Technology pricing usually declines over the top of the curve of that technology's widespread usefulness, it's not unique to Apple's supply chain. Apple is usually pretty aggressive about using high-end components in its high-end models, then aggressive about pushing them downmarket in a generation or two (displays are a great example here; see the iPod touch gaining the same screen as the iPhone). They can only do this by taking advantage of declining cost as economies of scale improve and cutting edge features progress. The retail price rarely declines, but neither do margins increase substantially; instead, they regularly cycle through new/improved parts to justify the same prices and margins. And again, it's not so unique, it's fairly common for consumer products.

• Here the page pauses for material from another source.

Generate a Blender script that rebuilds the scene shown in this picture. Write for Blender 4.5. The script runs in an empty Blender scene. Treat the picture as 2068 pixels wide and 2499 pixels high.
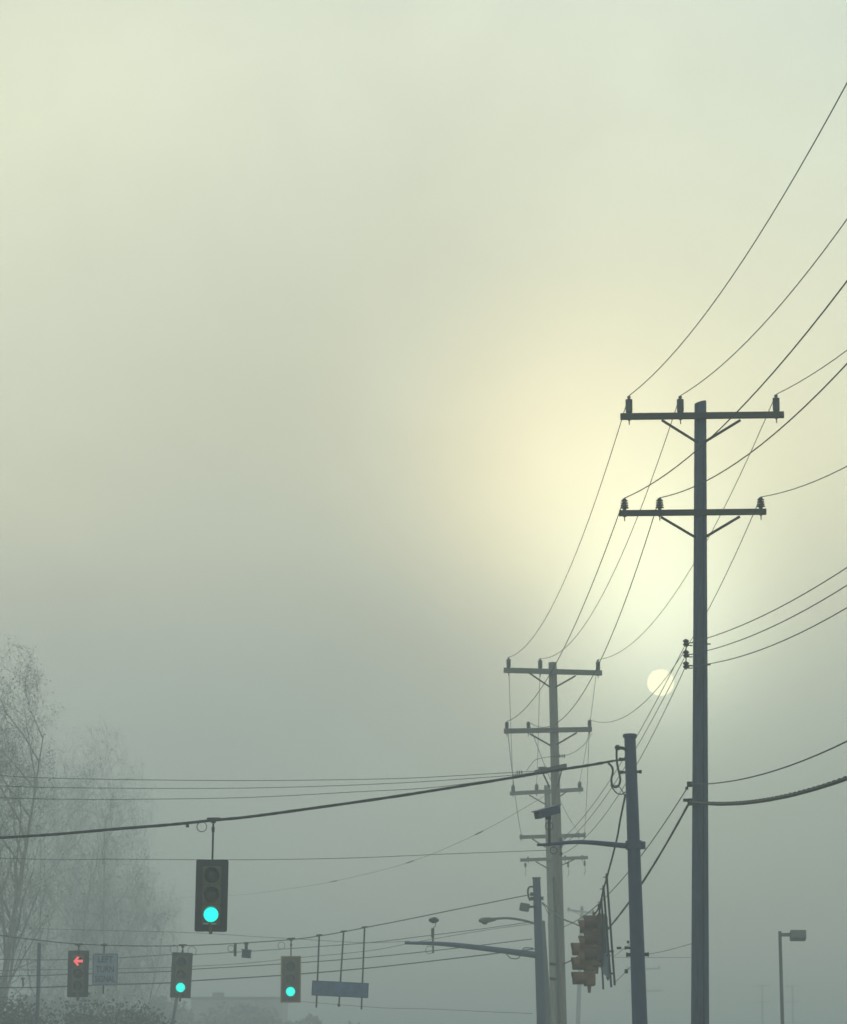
import bpy, math, random
import numpy as np
from mathutils import Vector, Matrix

# ------------------------------------------------------------------ camera, sky, sun, exposure
S = bpy.context.scene
COL = S.collection
F = 7220.0; CX = 1034.0; CY = 1249.5
TH = math.atan(1482 / F); EYE = 1.4
cam = bpy.data.objects.new('camera', bpy.data.cameras.new('camera'))
COL.objects.link(cam)
cam.location = (0, 0, EYE)
cam.rotation_euler = (math.pi / 2 + TH, 0, 0)
cam.data.sensor_fit = 'HORIZONTAL'; cam.data.sensor_width = 36
cam.data.lens = 36 * F / 2068
cam.data.clip_start = 0.1; cam.data.clip_end = 20000
S.camera = cam
S.view_settings.view_transform = 'Standard'
S.view_settings.look = 'None'
S.view_settings.gamma = 1.0
S.view_settings.exposure = 0.0
S.render.engine = 'CYCLES'
S.cycles.volume_bounces = 3
S.cycles.max_bounces = 6
S.cycles.use_denoising = True
S.cycles.filter_width = 1.6


def at(sx, sy, Y):
    """point at forward distance Y (metres) on the sight line through a photograph pixel"""
    u = (sx - CX) / F; v = (CY - sy) / F
    d = Vector((u, math.cos(TH) - v * math.sin(TH), math.sin(TH) + v * math.cos(TH)))
    return d * (Y / d.y) + Vector((0, 0, EYE))


def proj(P):
    x = P[:, 0]; y = P[:, 1]; z = P[:, 2] - EYE
    zc = y * math.cos(TH) + z * math.sin(TH); yc = -y * math.sin(TH) + z * math.cos(TH)
    return CX + F * x / zc, CY - F * yc / zc


SUN_DIR = (at(1613, 1666, 1.0) - Vector((0, 0, EYE))).normalized()
SUN_EL = math.asin(SUN_DIR.z); SUN_AZ = math.atan2(SUN_DIR.x, SUN_DIR.y)
FOG = 0.0052
FOG_COL = (0.74, 0.825, 0.86)

world = bpy.data.worlds.new('World'); S.world = world; world.use_nodes = True
nt = world.node_tree; nt.nodes.clear()
N = nt.nodes.new; L = nt.links.new


def mth(op, a, b=None, c=None):
    n = N('ShaderNodeMath'); n.operation = op
    for i, v in enumerate((a, b, c)):
        if v is None: continue
        if isinstance(v, (int, float)): n.inputs[i].default_value = v
        else: L(v, n.inputs[i])
    return n.outputs[0]


def vec(op, a, b):
    n = N('ShaderNodeVectorMath'); n.operation = op
    for i, v in enumerate((a, b)):
        if isinstance(v, (tuple, Vector)): n.inputs[i].default_value = tuple(v)
        else: L(v, n.inputs[i])
    return n


def mixc(f, a, b, mode='MIX'):
    n = N('ShaderNodeMix'); n.data_type = 'RGBA'; n.blend_type = mode; n.clamp_result = False; n.clamp_factor = False
    for s, v in ((0, f), (6, a), (7, b)):
        if isinstance(v, (int, float)): n.inputs[s].default_value = v
        elif isinstance(v, tuple): n.inputs[s].default_value = v + (1,)
        else: L(v, n.inputs[s])
    return n.outputs[2]


sky = N('ShaderNodeTexSky'); sky.sky_type = 'NISHITA'; sky.sun_disc = False
sky.sun_elevation = SUN_EL; sky.sun_rotation = SUN_AZ; sky.dust_density = 1.5
bg1 = N('ShaderNodeBackground'); L(sky.outputs[0], bg1.inputs[0]); bg1.inputs[1].default_value = 0.06
tc = N('ShaderNodeTexCoord'); D = tc.outputs['Generated']
sep = N('ShaderNodeSeparateXYZ'); L(D, sep.inputs[0])
# soft billows in the cloud deck
mp = N('ShaderNodeMapping'); mp.inputs['Scale'].default_value = (4.2, 4.2, 7.5); L(D, mp.inputs[0])
mp.inputs['Rotation'].default_value = (0, 0.5, 0)
nz = N('ShaderNodeTexNoise'); nz.inputs['Scale'].default_value = 1.6; nz.inputs['Detail'].default_value = 3.5
nz.inputs['Roughness'].default_value = 0.42; nz.inputs['Distortion'].default_value = 0.35
L(mp.outputs[0], nz.inputs[0])
bill = mth('MULTIPLY', mth('SUBTRACT', nz.outputs[0], 0.5), 0.55)
el = mth('ADD', sep.outputs[2], mth('MULTIPLY', bill, 0.10))
cr = N('ShaderNodeValToRGB'); L(el, cr.inputs[0])
e = cr.color_ramp; e.interpolation = 'B_SPLINE'
STOPS = [(0.0, (0.30, 0.38, 0.34)), (0.10, (0.36, 0.47, 0.43)), (0.15, (0.50, 0.56, 0.49)), (0.185, (0.67, 0.70, 0.55)), (0.225, (0.82, 0.81, 0.60)),
         (0.29, (0.86, 0.87, 0.67)), (0.37, (0.95, 0.95, 0.73)), (0.55, (0.55, 0.60, 0.56)), (1.0, (0.38, 0.44, 0.46))]
e.elements[0].position = STOPS[0][0]; e.elements[0].color = STOPS[0][1] + (1,)
e.elements[1].position = STOPS[-1][0]; e.elements[1].color = STOPS[-1][1] + (1,)
for p, c in STOPS[1:-1]:
    q = e.elements.new(p); q.color = c + (1,)


def glow(sx, sy, sigma_deg, squash=1.0):
    g = (at(sx, sy, 1.0) - Vector((0, 0, EYE))).normalized()
    d = vec('SUBTRACT', D, g)
    if squash != 1.0:
        d = vec('MULTIPLY', d.outputs[0], (1, 1, squash))
    l = vec('DOT_PRODUCT', d.outputs[0], d.outputs[0]).outputs['Value']
    s = math.radians(sigma_deg)
    return mth('EXPONENT', mth('MULTIPLY', l, -1 / (2 * s * s)))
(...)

The only reason it's not as common in the computer industry is that the OEM model favors low-margin-high-volume strategies over other kinds of differentiation.

Comment Re:Bull (Score 1) 349

this meme that the rich just want to steal from the poor only works on the stupid

"Poor" and "rich" are not finite states. The wealth divide has been increasing at a pretty incredible clip. That doesn't happen spontaneously, it's a consequence of policy... set by the rich and powerful.

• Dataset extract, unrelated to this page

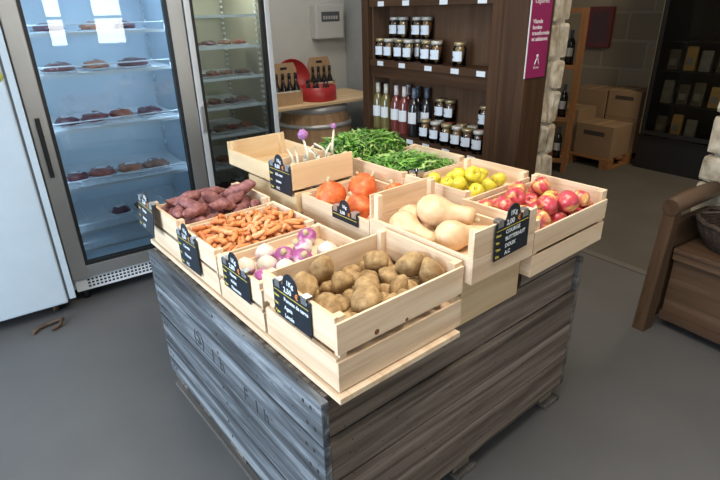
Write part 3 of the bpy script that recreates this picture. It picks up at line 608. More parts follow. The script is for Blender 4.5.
MB().box(.01, .05, .40, .016, w3-.05, 1.93).build('door_glass', G_dark, bf)
MB().box(-.004, w3-.012, .36, -.0005, w3-.004, 1.98).build('edge_strip', plain('brass_strip', (.6, .55, .42), .3, .9), bf)
MB().tube([(-.03, .09, .75), (-.03, .09, 1.65)], .008, 8).tube([(-.03, .09, .80), (0, .09, .80)], .006, 6).tube([(-.03, .09, 1.6), (0, .09, 1.6)], .006, 6).build('door_handle', MC['brass_strip'], bf)
for z in (.66, .98, 1.25): MB().box(.10, .031, z-.012, .56, w3-.031, z).build('shelf', black, bf)
bags = [plain('bag_%d' % i, c, .5, 0, .2, 20) for i, c in enumerate([(.16, .12, .08), (.60, .33, .10), (.26, .24, .20), (.12, .08, .05)])]
bnames = ['brown', 'amber', 'pale grey', 'dark brown']
for j, z in enumerate((.34, .66, .98)):
    for i in range(5):
        if (j, i) in ((0, 1), (3, 4)): continue
        bi = (i*3+j*2) % 4; h = .19+.03*((i+j) % 2)
        o = empty('dry_goods_packet', (5.63+.02*(i % 2), 2.01+i*.145, z+.001), 0, '%s packet in the black cabinet, %s shelf from the bottom, %s from the right' % (bnames[bi], ['first', 'second', 'third', 'fourth'][j], ['first', 'second', 'third', 'fourth', 'fifth'][i]), 'packet', 'packets in the black cabinet')
        m = MB().box(-.03, -.05, 0, .03, .05, h, .012)
        for v in m.bm.verts:
            if v.co.z > h*.8: v.co.x *= .25
        m.build('bag', bags[bi], o); MB().box(-.032, -.03, h*.25, -.0305, .03, h*.55).build('paper_label', plain('bag_label', (.3, .28, .24), .6), o)

# ================================================================ PRODUCE
def lerpc(a, b, t): return tuple(x+(y-x)*t for x, y in zip(a, b))
def skin(name, stops, scale=6, rough=.5, bump=.15, spots=None, coat=0, det=6, bscale=None, stretch=(1, 1, 1), sss=0):
    m, nt, b = newmat(name); L = nt.links.new; b.inputs['Roughness'].default_value = rough; b.inputs['Coat Weight'].default_value = coat
    tc = nt.nodes.new('ShaderNodeTexCoord'); oi = nt.nodes.new('ShaderNodeObjectInfo'); cm = nt.nodes.new('ShaderNodeVectorMath'); cm.operation = 'SCALE'; cm.inputs[0].default_value = (7.1, 3.7, 5.3)
    L(oi.outputs['Random'], cm.inputs['Scale']); ad = nt.nodes.new('ShaderNodeVectorMath'); ad.operation = 'MULTIPLY_ADD'; ad.inputs[1].default_value = stretch
    L(tc.outputs['Object'], ad.inputs[0]); L(cm.outputs['Vector'], ad.inputs[2])
    n = nt.nodes.new('ShaderNodeTexNoise'); n.inputs['Scale'].default_value = scale; n.inputs['Detail'].default_value = det; L(ad.outputs['Vector'], n.inputs['Vector'])
    r = ramp(nt, stops); L(n.outputs['Fac'], r.inputs['Fac']); out = r.outputs['Color']
    if spots:
        n2 = nt.nodes.new('ShaderNodeTexNoise'); n2.inputs['Scale'].default_value = spots[1]; n2.inputs['Detail'].default_value = 2; L(ad.outputs['Vector'], n2.inputs['Vector'])
        r2 = ramp(nt, [(spots[2], (0, 0, 0)), (spots[2]+.05, (1, 1, 1))]); L(n2.outputs['Fac'], r2.inputs['Fac'])
        mx = nt.nodes.new('ShaderNodeMix'); mx.data_type = 'RGBA'; L(r2.outputs['Color'], mx.inputs['Factor']); L(out, mx.inputs['A']); mx.inputs['B'].default_value = (*spots[0], 1); out = mx.outputs['Result']
    L(out, b.inputs['Base Color'])
    if bump:
        n3 = nt.nodes.new('ShaderNodeTexNoise'); n3.inputs['Scale'].default_value = bscale or scale*4; L(ad.outputs['Vector'], n3.inputs['Vector'])
        bp = nt.nodes.new('ShaderNodeBump'); bp.inputs['Strength'].default_value = bump; bp.inputs['Distance'].default_value = .004; L(n3.outputs['Fac'], bp.inputs['Height']); L(bp.outputs['Normal'], b.inputs['Normal'])
    return m
def bm_mesh(bm, name, mats):
    bmesh.ops.recalc_face_normals(bm, faces=bm.faces)
    for f in bm.faces: f.smooth = True
    me = bpy.data.meshes.new(name); bm.to_mesh(me); bm.free()
    for m in mats: me.materials.append(m)
    return me
m_pot = skin('potato_skin', [(.3, (.22, .125, .05)), (.5, (.36, .225, .095)), (.72, (.50, .34, .16))], 2.2, .7, .22, ((.16, .09, .04), 11, .68), bscale=14)
m_swt = skin('sweet_potato_skin', [(.3, (.14, .045, .045)), (.5, (.25, .09, .085)), (.72, (.38, .17, .15))], 3.0, .6, .2, ((.34, .2, .15), 14, .72), bscale=16)
m_car = [skin('carrot_skin_%d' % i, [(.3, a), (.7, c)], 40, .5, .2, bscale=120) for i, (a, c) in enumerate((((.60, .20, .05), (.80, .34, .12)), ((.68, .28, .10), (.88, .48, .24)), ((.55, .16, .045), (.74, .29, .10))))]
m_squ = skin('red_squash_skin', [(.3, (.52, .075, .016)), (.55, (.68, .14, .03)), (.75, (.76, .28, .10))], 2.2, .5, .25)
m_but = skin('butternut_skin', [(.3, (.60, .38, .20)), (.55, (.71, .48, .28)), (.8, (.77, .56, .36))], 1.6, .45, .08)
m_app = skin('red_apple_skin', [(.30, (.74, .52, .14)), (.42, (.68, .22, .12)), (.52, (.52, .045, .07)), (.75, (.60, .10, .13))], 1.3, .28, .03, None, .3, 2, stretch=(1, 1, .4))
m_app2 = skin('blush_apple_skin', [(.34, (.56, .05, .08)), (.46, (.66, .22, .12)), (.55, (.74, .52, .12)), (.8, (.76, .62, .18))], 1.2, .28, .03, None, .3, 2, stretch=(1, 1, .4))
m_yel = skin('yellow_apple_skin', [(.3, (.58, .50, .03)), (.6, (.74, .62, .05)), (.8, (.78, .70, .16))], 1.6, .35, .04, ((.45, .38, .06), 14, .72), .2)
m_stem = plain('dry_stem', (.16, .11, .05), .8, 0, .2, 60); m_stem2 = plain('corky_stem', (.52, .42, .25), .8, 0, .15, 60)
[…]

Comment Re:Fucking Retarded (Score 1) 418

Let me paraphrase, as an analogy, what you've given me.

"The Bible explains everything you need to know about sexual morality."

What does it explain? Can you give me a reason to consider the Bible a sexual morality reference? There's oodles of books out there competing for my attention. What is the content I'm supposed to be motivated to go look at? Do you have an outline or even a few quotes?

Incidentally, I've continued to reply because I'm genuinely interested in the subject. Why are you so determined not to sell me on this, and so condescendingly at that? I've given you many opportunities.

Comment Re:Fucking Retarded (Score 1) 418

Why would I buy a book without any substantive comment on what I might expect to find in it? Is it really so involved that you can't provide a short synopsis that would help me understand your point? I think I'm being pretty generous by inviting you twice now to state what you want me to take away from your comment.

Comment Re:Fucking Retarded (Score 1) 418

Uh, he's not talking about body language and sub-verbal communication. We're talking actual spoken language.

Mewing is verbal.

And unless your cat can shoot lighting bolts, it's not an accurate analogy to start with.

I didn't have any comment on the analogy, just on the point about sentience.

Well I won't claim you can't judge their emotion or communicate, because you can to a limited extent. The mistake you're making is Projecting your understanding of an actual Feline onto an imaginary being because it looks similar to a real life cat. It's not a cat, it's made up and whatever the creator says they like, they like, and you're wrong if you try to claim otherwise because it's not your invention.

I'm not doing anything of the sort. Like I said, I had no comment on the analogy.

Comment Re:Fucking Retarded (Score 1, Insightful) 418

The last time I had a conversation with my cat is this evening. If you mean direct, two-way, verbal communication, it was this morning. Her food bowl was empty, which she told me, by mewing and physically showing me what she was mewing about. She free-feeds, and sometimes it isn't empty, and she doesn't typically mew and go to her food bowl when it's not empty; when she does, something else is wrong and she knows that is a way to prompt attention.

Generally, the response I get to these sorts of scenarios is that I'm projecting and I can't adequately judge a non-human animal's attention without human language (which, by the way, begs the question). But this sort of reasoning easily devolves all the way to cogito ergo sum: nothing can be truly known but what's in your mind. What a hopelessly chaotic worldview. My cat and I communicate, sometimes with mistakes just as with human-human communication. But it shows an enormous lack of experience or empathy to believe that non-human animal sentience doesn't exist.